Give back, exactly as written, the lines from the beginning of the listing through the one that contains "R = math.radians".

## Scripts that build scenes

#####

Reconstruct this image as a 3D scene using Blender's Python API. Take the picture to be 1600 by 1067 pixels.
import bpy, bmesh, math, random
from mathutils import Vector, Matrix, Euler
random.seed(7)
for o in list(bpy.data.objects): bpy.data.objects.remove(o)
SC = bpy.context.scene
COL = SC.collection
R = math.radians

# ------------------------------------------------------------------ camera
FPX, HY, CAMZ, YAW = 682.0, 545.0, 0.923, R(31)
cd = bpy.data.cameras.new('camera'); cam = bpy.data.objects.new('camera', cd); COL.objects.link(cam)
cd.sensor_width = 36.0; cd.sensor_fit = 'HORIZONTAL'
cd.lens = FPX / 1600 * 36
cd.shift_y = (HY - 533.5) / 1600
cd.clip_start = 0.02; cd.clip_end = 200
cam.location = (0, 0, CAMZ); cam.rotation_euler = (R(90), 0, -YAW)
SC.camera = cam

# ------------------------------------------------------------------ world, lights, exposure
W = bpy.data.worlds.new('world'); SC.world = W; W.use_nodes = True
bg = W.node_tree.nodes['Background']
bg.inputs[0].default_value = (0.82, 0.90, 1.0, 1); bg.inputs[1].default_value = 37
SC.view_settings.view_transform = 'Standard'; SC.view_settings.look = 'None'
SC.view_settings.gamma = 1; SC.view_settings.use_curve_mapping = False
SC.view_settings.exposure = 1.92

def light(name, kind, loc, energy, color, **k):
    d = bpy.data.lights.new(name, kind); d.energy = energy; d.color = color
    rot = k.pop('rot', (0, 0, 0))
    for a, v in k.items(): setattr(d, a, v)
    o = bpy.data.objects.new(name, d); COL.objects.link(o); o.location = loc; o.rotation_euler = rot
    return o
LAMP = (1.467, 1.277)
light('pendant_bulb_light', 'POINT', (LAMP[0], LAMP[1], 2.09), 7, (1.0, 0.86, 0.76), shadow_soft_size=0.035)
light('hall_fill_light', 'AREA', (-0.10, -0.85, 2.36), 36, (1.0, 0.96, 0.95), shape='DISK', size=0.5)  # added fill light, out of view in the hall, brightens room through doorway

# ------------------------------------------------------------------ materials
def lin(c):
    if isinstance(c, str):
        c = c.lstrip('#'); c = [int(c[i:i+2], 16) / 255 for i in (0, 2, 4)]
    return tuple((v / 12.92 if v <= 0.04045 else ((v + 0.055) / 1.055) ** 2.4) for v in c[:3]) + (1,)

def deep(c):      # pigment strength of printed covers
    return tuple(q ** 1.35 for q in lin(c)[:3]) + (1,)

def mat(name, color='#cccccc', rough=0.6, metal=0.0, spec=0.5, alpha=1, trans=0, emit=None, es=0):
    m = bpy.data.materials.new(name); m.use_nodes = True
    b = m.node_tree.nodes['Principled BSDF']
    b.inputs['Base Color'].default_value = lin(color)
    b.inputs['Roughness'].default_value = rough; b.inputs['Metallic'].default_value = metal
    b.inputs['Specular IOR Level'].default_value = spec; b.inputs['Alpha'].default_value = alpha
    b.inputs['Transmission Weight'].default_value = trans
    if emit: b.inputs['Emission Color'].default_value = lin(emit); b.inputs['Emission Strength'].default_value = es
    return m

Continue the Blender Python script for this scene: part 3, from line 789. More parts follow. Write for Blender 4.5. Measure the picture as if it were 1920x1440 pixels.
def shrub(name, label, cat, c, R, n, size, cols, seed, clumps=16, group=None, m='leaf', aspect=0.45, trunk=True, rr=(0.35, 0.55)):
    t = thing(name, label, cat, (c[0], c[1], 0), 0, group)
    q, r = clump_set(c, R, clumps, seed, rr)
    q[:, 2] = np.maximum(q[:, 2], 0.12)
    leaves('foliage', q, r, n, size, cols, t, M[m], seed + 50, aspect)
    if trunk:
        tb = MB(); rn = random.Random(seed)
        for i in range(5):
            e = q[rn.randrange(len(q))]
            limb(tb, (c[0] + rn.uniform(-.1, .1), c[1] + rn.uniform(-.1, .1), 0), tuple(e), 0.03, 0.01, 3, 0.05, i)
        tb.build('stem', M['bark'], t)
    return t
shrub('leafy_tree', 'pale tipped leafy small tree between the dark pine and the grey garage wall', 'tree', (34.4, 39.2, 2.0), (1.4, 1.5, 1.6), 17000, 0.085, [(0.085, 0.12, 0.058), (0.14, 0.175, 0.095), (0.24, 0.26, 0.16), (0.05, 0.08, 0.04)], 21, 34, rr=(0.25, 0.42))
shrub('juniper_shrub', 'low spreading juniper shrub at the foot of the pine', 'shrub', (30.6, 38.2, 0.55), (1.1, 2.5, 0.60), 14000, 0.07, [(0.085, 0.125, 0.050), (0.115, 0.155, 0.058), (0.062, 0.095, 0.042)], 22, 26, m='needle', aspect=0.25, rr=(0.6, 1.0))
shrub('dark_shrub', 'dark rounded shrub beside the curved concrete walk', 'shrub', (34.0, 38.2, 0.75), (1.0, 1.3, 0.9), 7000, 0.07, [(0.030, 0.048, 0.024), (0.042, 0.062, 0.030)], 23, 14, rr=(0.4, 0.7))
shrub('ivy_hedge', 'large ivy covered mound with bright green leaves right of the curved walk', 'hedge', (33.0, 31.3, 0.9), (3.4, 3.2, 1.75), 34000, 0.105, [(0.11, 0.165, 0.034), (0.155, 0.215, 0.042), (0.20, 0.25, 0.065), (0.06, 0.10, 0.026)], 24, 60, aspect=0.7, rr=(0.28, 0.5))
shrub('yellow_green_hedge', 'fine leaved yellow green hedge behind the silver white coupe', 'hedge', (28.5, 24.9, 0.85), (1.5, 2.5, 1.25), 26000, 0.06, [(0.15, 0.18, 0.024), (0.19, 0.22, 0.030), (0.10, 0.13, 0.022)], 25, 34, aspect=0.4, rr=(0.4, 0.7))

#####

## RESPONSE
Reconstruct this image as a 3D scene using Blender's Python API. Take the picture to be 1600 by 1067 pixels.
import bpy, bmesh, math, random
from mathutils import Vector, Matrix, Euler
random.seed(7)
for o in list(bpy.data.objects): bpy.data.objects.remove(o)
SC = bpy.context.scene
COL = SC.collection
R = math.radians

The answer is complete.